My son and daughter, becoming young adults, professing their faith in Christ; another son to follow soon, we hope and trust. Kristen’s love of reading. Brad’s beaming face at receiving an award at his graduation (his smile was so bright and broad, we thought his face was going to split in two), Kevin getting past the stage fright and butterflies to perform so well in that funny Sherlock Holmes play at Spruce Grove’s Horizon Theatre.
Watching the Bos Lady at work, reaching out and being whatever those around her need her to be at the moment: a bright, friendly smile; a listening ear; an empathetic hug; a shoulder to lean on. She helps so many she touches in such a easy and natural way. Remarkable.

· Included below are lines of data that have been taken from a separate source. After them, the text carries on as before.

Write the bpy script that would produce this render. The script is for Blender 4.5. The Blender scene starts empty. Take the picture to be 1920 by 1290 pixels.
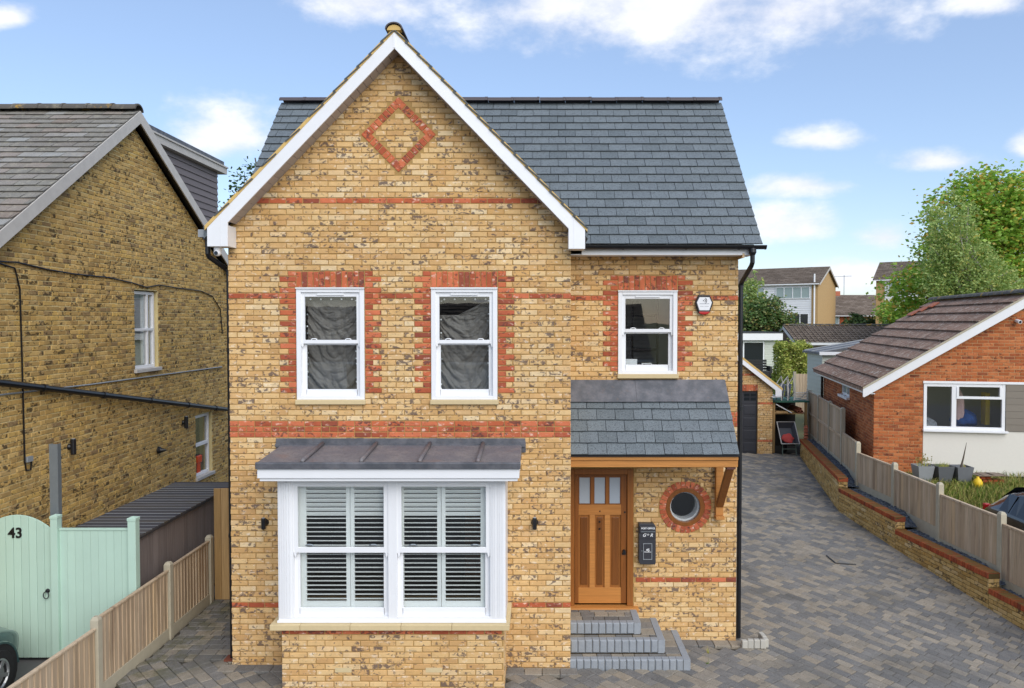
import bpy, bmesh, math, random
from mathutils import Matrix, Vector
from mathutils import noise as mnoise
random.seed(7)
R_ = random.Random(11)
rad = math.radians
sc = bpy.context.scene
col = sc.collection

# ------------------------------------------------------------------ camera
cam_d = bpy.data.cameras.new('camera')
cam = bpy.data.objects.new('camera', cam_d)
col.objects.link(cam)
sc.camera = cam
CAMH = 4.74
cam.location = (0, 0, CAMH)
cam.rotation_euler = (rad(90 - 1.5), 0, 0)
cam_d.sensor_width = 36.0
cam_d.lens = 1420 / 1920 * 36
cam_d.shift_x = -(1008 - 960) / 1920
cam_d.shift_y = -(645 - 637) / 1920
cam_d.clip_start = 0.1
cam_d.clip_end = 3000
sc.render.resolution_x = 1024
sc.render.resolution_y = 688

# ------------------------------------------------------------------ sky, sun, exposure
SUN_EL, SUN_AZ = 38.0, 152.0      # azimuth clockwise from +Y
w = bpy.data.worlds.new('World')
sc.world = w
w.use_nodes = True
nt = w.node_tree
nt.nodes.clear()


def wn(t, **k):
    n = nt.nodes.new(t)
    for a, b in k.items():
        setattr(n, a, b)
    return n


def wl(a, b):
    nt.links.new(a, b)


def wset(sock, val):
    if isinstance(val, bpy.types.NodeSocket):
        wl(val, sock)
    else:
        sock.default_value = val


def wmath(op, a, b=0.0, c=None, clamp=False):
    n = wn('ShaderNodeMath', operation=op, use_clamp=clamp)
    wset(n.inputs[0], a)
    wset(n.inputs[1], b)
    if c is not None:
        wset(n.inputs[2], c)
    return n.outputs[0]


tc = wn('ShaderNodeTexCoord')
sep = wn('ShaderNodeSeparateXYZ')
wl(tc.outputs['Generated'], sep.inputs[0])
dx, dy, dz = sep.outputs
sky = wn('ShaderNodeTexSky', sky_type='NISHITA', sun_disc=False)
sky.sun_elevation = rad(SUN_EL)
sky.sun_rotation = rad(SUN_AZ)
sky.altitude = 50
sky.air_density = 1.0
sky.dust_density = 0.6
sky.ozone_density = 1.5
hs = wn('ShaderNodeHueSaturation')
hs.inputs['Saturation'].default_value = 1.0
hs.inputs['Value'].default_value = 1.0
wl(sky.outputs[0], hs.inputs['Color'])
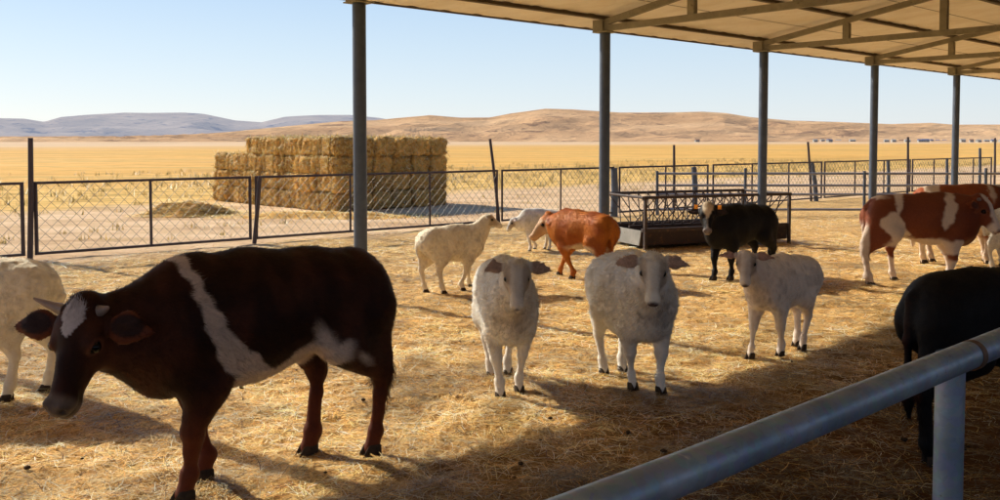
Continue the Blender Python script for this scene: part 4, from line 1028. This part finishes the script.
# ------------------------------------------------------------------ feed trough
T0 = np.array([2.02, 12.8]); T1 = np.array([4.42, 13.75]); td = (T1-T0)/np.linalg.norm(T1-T0); tl = np.linalg.norm(T1-T0); tn = np.array([-td[1], td[0]])
tr = empty('feed_trough', (T0[0], T0[1], 0), 'long rusty steel feed trough with hay rack bars above', 'feed trough', rz=math.atan2(td[1], td[0]))
wdt = 1.05
def trough_body():
    q = MB(); pr = [(0, .26), (.06, .05), (wdt-.06, .05), (wdt, .26)]; th = .012
    for (ya, za), (yb, zb) in zip(pr[:-1], pr[1:]):
        q.box((tl/2, (ya+yb)/2, (za+zb)/2), (tl, math.hypot(yb-ya, zb-za), th), ((1,0,0), np.array((0, yb-ya, zb-za))/math.hypot(yb-ya, zb-za), np.cross((1,0,0), np.array((0, yb-ya, zb-za))/math.hypot(yb-ya, zb-za))))
    q.bar((0, -.012, .275), (tl, -.012, .275), .05); q.bar((0, wdt+.012, .275), (tl, wdt+.012, .275), .05)
    return q
trough_body().build('trough', M['trough'], tr)
for x in (-.008, tl+.008):
    q = MB(); a = [(x, 0, .27), (x, .06, .05), (x, wdt-.06, .05), (x, wdt, .27)]
    q.add(a+[(v[0]+.01, v[1], v[2]) for v in a], [(0,1,2,3), (7,6,5,4), (0,4,5,1), (1,5,6,2), (2,6,7,3), (3,7,4,0)]); q.build('end_plate', M['troughgrey'], tr)
for x in (0, tl):
    for y in (-.02, wdt+.02):
        q = MB(); q.bar((x+(.03 if x == 0 else -.03), y-.03*(1 if y < 0 else -1), -.02), (x+(.03 if x == 0 else -.03), y-.03*(1 if y < 0 else -1), .76), .04); q.build('leg', M['trough'], tr)
ztr = .745
q = MB()
q.tube([(0, -.05, ztr), (tl, -.05, ztr)], .022, 10); q.tube([(0, wdt+.05, ztr), (tl, wdt+.05, ztr)], .022, 10)
for x in (0, tl): q.tube([(x, -.05, ztr), (x, wdt+.05, ztr)], .02, 10)
q.build('top_rail', M['trough'], tr, True)
for (ya, yb) in ((.01, .36), (wdt-.01, wdt-.36)):
    q = MB(); x = .05; k = 0
    while x < tl-.02:
        x2 = min(max(x+.20, .0), tl)
        q.tube([(x, ya-.03*(1 if ya < .5 else -1), ztr), (min(x+.17, tl), yb, .30)], .009, 6)
        q.tube([(min(x+.17, tl), ya-.03*(1 if ya < .5 else -1), ztr), (x, yb, .30)], .009, 6); x += .17
    q.bar((0, yb, .30), (tl, yb, .30), .03); q.build('rack_bars', M['trough'], tr)

# ------------------------------------------------------------------ hay bales
BA, BB, BC = .80, .555, .405
def bale_mesh(seed):
    g = np.random.default_rng(seed); nx, ny, nz = 14, 10, 8; V = []; Fl = []
    S_ = SDF(); hx, hy, hz = BA/2-.09, BB/2-.09, BC/2-.08
    h_ = .024; ax = [np.arange(-d/2-.08, d/2+.08, h_) for d in (BA, BB, BC)]
    X, Y, Z = np.meshgrid(*ax, indexing='ij'); P = np.stack([X, Y, Z], -1)
    pinch = sum(np.exp(-((X-c)/.03)**2) for c in (-.2, .2))*.034
    q_ = np.abs(P)-np.array([hx, hy, hz]); d = np.linalg.norm(np.maximum(q_, 0), axis=-1)+np.minimum(q_.max(-1), 0)-.080+pinch
    d += fbm(P+seed*3.1, 6, 3, seed)*.055+fbm(P+seed, 20, 2, seed+4)*.02
    V, Q = surface_nets(d, np.array([a[0] for a in ax]), h_)
    base = np.array([.64, .39, .12])*(.35+1.25*(fbm(V+seed, 11, 3, seed+2)*.5+.5))[:, None]*(1-.35*np.clip(sum(np.exp(-((V[:,0:1]-c)/.02)**2) for c in (-.2, .2)), 0, 1))
    a = V[Q]; c = a.mean(1); nn = np.cross(a[:,2]-a[:,0], a[:,3]-a[:,1]); nn /= np.linalg.norm(nn, axis=1)[:, None]+1e-9
    n = 1900; fi = g.integers(0, len(Q), n); P0_ = c[fi]; N0 = nn[fi]
    D = g.normal(0, 1, (n, 3)); D = D-N0*np.sum(D*N0, 1)[:, None]*.75; D /= np.linalg.norm(D, axis=1)[:, None]
    D = np.where((np.sum(D*N0, 1) < 0)[:, None], D-2*N0*np.sum(D*N0, 1)[:, None], D)
    L = (.04+.10*g.random(n)**2)[:, None]; S2 = np.cross(D, N0); S2 /= np.linalg.norm(S2, axis=1)[:, None]+1e-9; w_ = .004
    p0 = P0_+N0*.002; VV = np.stack([p0-S2*w_, p0+S2*w_, p0+D*L+S2*w_*.5, p0+D*L-S2*w_*.5], 1).reshape(-1, 3); b = np.arange(n)*4+len(V)
    cc = np.repeat(straw_cols(n, g)*np.array([.85,.85,.7])*.85, 4, axis=0)
    return mesh_np('hay_bale', np.concatenate([V, VV]), [Q, np.stack([b, b+1, b+2, b+3], 1)], False, np.clip(np.concatenate([base, cc]), 0, 1), [M['bale'], M['balestraw']], np.concatenate([np.zeros(len(Q)), np.ones(n)]))
bms = [bale_mesh(s_) for s_ in (1, 2, 3, 4, 5)]
C0 = G(334, 212)[:2]; CL = G(212, 200)[:2]; CR = G(447, 204.5)[:2]
ud = (CL-C0)/np.linalg.norm(CL-C0); vd = np.array([-ud[1], ud[0]])
if (CR-C0)@vd < 0: vd = -vd
nu, nv = 7, 6
ordw = ['first', 'second', 'third', 'fourth', 'fifth', 'sixth', 'seventh']; lay = ['bottom', 'second', 'third', 'top']
for l in range(4):
    for i in range(nu):
        for j in range(nv):
            if 0 < i < nu-1 and 0 < j < nv-1 and l < 3: continue
            if l == 3 and (i == nu-1 or (i == nu-2 and j == 0)): continue
            if (i == nu-1 or j == nv-1) and not (i == 0 or j == 0) and l < 2: continue
            jit = rng.normal(0, .028, 3)
            p = C0+ud*(BA*(i+.5)+jit[0])+vd*(BB*(j+.5)+jit[1])
            if l >= 2: p = p+vd*.04*(l-1)-ud*0+ud*.03
            o = link('hay_bale', bms[int(rng.integers(5))], None, (p[0], p[1], BC*(l+.5)-.01+abs(jit[2])*.2))
            o.rotation_euler = (rng.normal(0, .03)+(math.pi if rng.random() < .5 else 0), rng.normal(0, .02), math.atan2(ud[1], ud[0])+rng.normal(0, .045)+(math.pi if rng.random() < .5 else 0))
            o.scale = (1.02+rng.normal(0, .02), 1+rng.normal(0, .02), 1.02)
            if j == 0 and i > 0: lb = f'straw bale on the sunlit face, {lay[l]} layer, {ordw[i]} from the near corner'
            elif i == 0 and j > 0: lb = f'straw bale on the shaded face, {lay[l]} layer, {ordw[j]} from the near corner'
            elif i == 0: lb = f'straw bale at the near corner of the stack, {lay[l]} layer'
            else: lb = 'straw bale on the upper rear of the stack, inside its outer faces'
            props(o, lb, 'hay bale', 'straw bales in the big stack')
# loose hay heap
def heap(cx, cy, rx, ry, hh, n, seed, name, label, k=1.0):
    g = np.random.default_rng(seed); nn_ = 46; gx_ = np.linspace(-1.15, 1.15, nn_); A, B = np.meshgrid(gx_, gx_, indexing='ij')
    def hz(A, B):
        p = np.stack([A*rx, B*ry, 0*A], -1); r = np.sqrt(A**2+B**2)+.25*fbm(p, 1.3, 3, seed); return hh*sstep(1.0, .15, r)*(1+.6*fbm(p, 1.8, 3, seed+1))+fbm(p, 9, 2, seed+2)*.03*(r < 1)-.02
    V = np.stack([A*rx, B*ry, hz(A, B)], -1).reshape(-1, 3); ii = np.arange(nn_*nn_).reshape(nn_, nn_)
    Q = np.stack([ii[:-1,:-1], ii[1:,:-1], ii[1:,1:], ii[:-1,1:]], -1).reshape(-1, 4)
    a, b = (g.random(n)*2-1), (g.random(n)*2-1); z = hz(a, b); keep = (z > .0) | (g.random(n) < .3); a, b, z = a[keep], b[keep], z[keep]; n = len(a)
    SV, SF, SC = strands(n, np.stack([a*rx, b*ry, np.maximum(z, 0)+.012], -1), .08+.2*g.random(n), np.full(n, .008), straw_cols(n, g)*np.array([.95,.9,.8])*k, seed, .4)
    base = np.array([.62,.38,.13])*np.ones((len(V), 1))*k
    me = mesh_np(name, np.concatenate([V, SV]), [Q, SF+len(V)], False, np.concatenate([base, SC]), [M['bale'], M['straw']], np.concatenate([np.zeros(len(Q)), np.ones(len(SF))]))
    props(link(name, me, None, (cx, cy, 0)), label, 'hay')
hp_ = G(193, 214)
heap(hp_[0], hp_[1], 1.15, .85, .27, 9000, 5, 'hay_heap', 'loose heap of brown hay left of the bale stack', 1.25)
hp2 = G(335, 217)
heap(hp2[0]-.3, hp2[1]+.2, 2.4, .7, .09, 6000, 8, 'spilled_hay', 'thin spill of bright hay along the foot of the bale stack', 1.25)

# ------------------------------------------------------------------ far village
g = np.random.default_rng(4)
vil = [(697,'r'),(815,'w'),(822,'w'),(829,'b'),(838,'w'),(852,'w'),(886,'w'),(893,'w'),(901,'r'),(907,'w'),(920,'b'),(925,'b'),(931,'b'),(937,'b'),(944,'b'),(952,'w'),(962,'w'),(971,'r'),(978,'w'),(986,'w'),(993,'b'),(1001,'w'),(1012,'w'),(1025,'b')]
vw = ['white', 'blue', 'red']
for i, (px, kd) in enumerate(vil):
    D = 1150+350*g.random(); x = (px-500)/FPX*D; L = 4.5+4.5*g.random(); Wd = 5; Hh = 2.3+.8*g.random()
    r = empty('village_house', (x, D, 0), None, 'house', 'houses of the far village', g.normal(0, .2))
    rfm = {'w': 'house', 'b': 'hroof', 'r': 'hroofr'}[kd]
    near = [f'at x {px}']
    r['label'] = {'w': 'low white house with a pale roof in the far village', 'b': 'low house with a blue roof in the far village', 'r': 'low house with a reddish roof in the far village'}[kd]
    r['group'] = {'w': 'far white houses', 'b': 'far blue roofed houses', 'r': 'far red roofed houses'}[kd]
    q = MB(); q.box((0, 0, Hh/2), (L, Wd, Hh)); q.build('wall', M['house'], r)
    q = MB(); a = L/2+.3; b_ = Wd/2+.3; q.add([(-a,-b_,Hh), (a,-b_,Hh), (a,b_,Hh), (-a,b_,Hh), (-a,0,Hh+1.3), (a,0,Hh+1.3)], [(0,1,5,4), (2,3,4,5), (0,4,3), (1,2,5), (0,3,2,1)]); q.build('roof', M[rfm], r)
    for xx in (-L/4, L/4):
        q = MB(); q.box((xx, -Wd/2-.03, Hh*.55), (1.0, .06, 1.0)); q.build('window', M['window'], r)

All the great times with my high school crowd. Fun and games, pizza, loads of laughs. And yes, there may have been some beer in there, too. These were the days before beer from the US was stocked in liquor stores like they are today. But when the local Canadian brewery workers went on strike, the southern border opened to American suds. So we learned to drink this watered down swill – any beer in a drought, we reasoned, any Pabst in a storm.
And so, dear reader, we’ve come to the end of our Half a Century Highlights Tour. Cheers to another 50 years? Walk on!